Given information:
"""
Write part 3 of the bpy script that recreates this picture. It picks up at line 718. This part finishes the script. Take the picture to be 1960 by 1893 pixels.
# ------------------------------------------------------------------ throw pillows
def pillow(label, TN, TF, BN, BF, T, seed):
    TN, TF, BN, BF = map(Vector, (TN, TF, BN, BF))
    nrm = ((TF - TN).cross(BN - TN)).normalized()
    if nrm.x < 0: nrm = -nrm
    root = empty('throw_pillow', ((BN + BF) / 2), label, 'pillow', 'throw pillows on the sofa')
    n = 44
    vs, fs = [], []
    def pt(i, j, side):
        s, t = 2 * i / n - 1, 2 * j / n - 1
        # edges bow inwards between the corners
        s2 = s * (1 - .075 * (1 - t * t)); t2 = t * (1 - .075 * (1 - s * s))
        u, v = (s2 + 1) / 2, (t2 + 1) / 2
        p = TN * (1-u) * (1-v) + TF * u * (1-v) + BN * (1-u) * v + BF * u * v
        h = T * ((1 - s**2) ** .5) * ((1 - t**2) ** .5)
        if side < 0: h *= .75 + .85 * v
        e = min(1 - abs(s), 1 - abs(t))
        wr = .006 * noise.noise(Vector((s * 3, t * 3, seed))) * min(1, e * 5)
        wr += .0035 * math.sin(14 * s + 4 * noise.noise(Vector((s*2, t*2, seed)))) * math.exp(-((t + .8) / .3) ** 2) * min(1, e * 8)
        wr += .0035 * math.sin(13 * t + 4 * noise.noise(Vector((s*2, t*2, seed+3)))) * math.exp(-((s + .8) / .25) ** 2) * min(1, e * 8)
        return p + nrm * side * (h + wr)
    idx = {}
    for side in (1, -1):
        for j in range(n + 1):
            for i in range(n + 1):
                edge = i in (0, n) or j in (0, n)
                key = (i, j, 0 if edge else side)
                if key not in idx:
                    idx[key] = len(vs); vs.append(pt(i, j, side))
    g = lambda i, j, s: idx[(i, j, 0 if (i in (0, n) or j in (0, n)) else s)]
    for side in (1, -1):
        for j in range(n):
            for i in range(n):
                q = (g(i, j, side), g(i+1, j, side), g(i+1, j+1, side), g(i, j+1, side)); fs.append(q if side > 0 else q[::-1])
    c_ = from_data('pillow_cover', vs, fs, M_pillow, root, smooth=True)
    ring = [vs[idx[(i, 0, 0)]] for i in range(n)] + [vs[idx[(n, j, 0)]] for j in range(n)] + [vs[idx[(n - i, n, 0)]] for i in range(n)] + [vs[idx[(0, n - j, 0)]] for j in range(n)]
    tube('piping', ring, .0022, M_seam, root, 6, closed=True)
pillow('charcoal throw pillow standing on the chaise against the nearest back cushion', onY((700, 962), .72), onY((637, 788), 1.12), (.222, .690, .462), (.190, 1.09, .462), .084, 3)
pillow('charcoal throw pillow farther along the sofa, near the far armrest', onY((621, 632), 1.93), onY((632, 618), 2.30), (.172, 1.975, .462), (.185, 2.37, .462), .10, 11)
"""
Aim: All of the lines above must be returned exactly.

In response:
Write part 3 of the bpy script that recreates this picture. It picks up at line 718. This part finishes the script. Take the picture to be 1960 by 1893 pixels.
# ------------------------------------------------------------------ throw pillows
def pillow(label, TN, TF, BN, BF, T, seed):
    TN, TF, BN, BF = map(Vector, (TN, TF, BN, BF))
    nrm = ((TF - TN).cross(BN - TN)).normalized()
    if nrm.x < 0: nrm = -nrm
    root = empty('throw_pillow', ((BN + BF) / 2), label, 'pillow', 'throw pillows on the sofa')
    n = 44
    vs, fs = [], []
    def pt(i, j, side):
        s, t = 2 * i / n - 1, 2 * j / n - 1
        # edges bow inwards between the corners
        s2 = s * (1 - .075 * (1 - t * t)); t2 = t * (1 - .075 * (1 - s * s))
        u, v = (s2 + 1) / 2, (t2 + 1) / 2
        p = TN * (1-u) * (1-v) + TF * u * (1-v) + BN * (1-u) * v + BF * u * v
        h = T * ((1 - s**2) ** .5) * ((1 - t**2) ** .5)
        if side < 0: h *= .75 + .85 * v
        e = min(1 - abs(s), 1 - abs(t))
        wr = .006 * noise.noise(Vector((s * 3, t * 3, seed))) * min(1, e * 5)
        wr += .0035 * math.sin(14 * s + 4 * noise.noise(Vector((s*2, t*2, seed)))) * math.exp(-((t + .8) / .3) ** 2) * min(1, e * 8)
        wr += .0035 * math.sin(13 * t + 4 * noise.noise(Vector((s*2, t*2, seed+3)))) * math.exp(-((s + .8) / .25) ** 2) * min(1, e * 8)
        return p + nrm * side * (h + wr)
    idx = {}
    for side in (1, -1):
        for j in range(n + 1):
            for i in range(n + 1):
                edge = i in (0, n) or j in (0, n)
                key = (i, j, 0 if edge else side)
                if key not in idx:
                    idx[key] = len(vs); vs.append(pt(i, j, side))
    g = lambda i, j, s: idx[(i, j, 0 if (i in (0, n) or j in (0, n)) else s)]
    for side in (1, -1):
        for j in range(n):
            for i in range(n):
                q = (g(i, j, side), g(i+1, j, side), g(i+1, j+1, side), g(i, j+1, side)); fs.append(q if side > 0 else q[::-1])
    c_ = from_data('pillow_cover', vs, fs, M_pillow, root, smooth=True)
    ring = [vs[idx[(i, 0, 0)]] for i in range(n)] + [vs[idx[(n, j, 0)]] for j in range(n)] + [vs[idx[(n - i, n, 0)]] for i in range(n)] + [vs[idx[(0, n - j, 0)]] for j in range(n)]
    tube('piping', ring, .0022, M_seam, root, 6, closed=True)
pillow('charcoal throw pillow standing on the chaise against the nearest back cushion', onY((700, 962), .72), onY((637, 788), 1.12), (.222, .690, .462), (.190, 1.09, .462), .084, 3)
pillow('charcoal throw pillow farther along the sofa, near the far armrest', onY((621, 632), 1.93), onY((632, 618), 2.30), (.172, 1.975, .462), (.185, 2.37, .462), .10, 11)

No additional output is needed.